そのたった一人の頼れる身内である叔母のところに居ても、近くの子ども達から殴られ、叔母の突然の死から、自宅を目指して始まる少年の大冒険。
と書けば楽しそうにも、また良い人にも出会えそうな気にもなるが、この映画で出会うのはほとんど醜い人間の性をさらけ出した人ばかり。
行く先々の村で、醜い人間の性を見せつけられ、迫害を受けながらも生き延びて移動していく少年。
優しかったのは亡くなるまでの神父様と、途中であった兵だけ。
その兵から教わったことは「目には目を。歯には歯を。

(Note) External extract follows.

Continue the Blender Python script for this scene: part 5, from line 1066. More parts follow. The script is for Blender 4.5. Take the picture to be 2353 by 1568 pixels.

」
きっと最初は純粋だった少年の心は旅を続ける中で蝕まれ、その兵の言葉が心に残り、旅のおわり、孤児院に収容される頃には少年の心はすっかり荒み、旅を始める時とは全くの別人核になってしまっている。
最終的に迎えに来た父親にも背を向け、バスに揺られる姿は、戦争というよりも、人間の醜さに翻弄された少年の悲しさを映し出す。
ほぼ3時間という時間、ただただ醜い人間の性を見続けないといけないのは辛い限り。
またモノクロの映像が余計に寂しさ、侘しさ、辛さ、そして異端を徹底的に排除するという、人間が本来持つ醜さを浮き彫りにしている。
観る価値が無いとは言えない映画だと思う。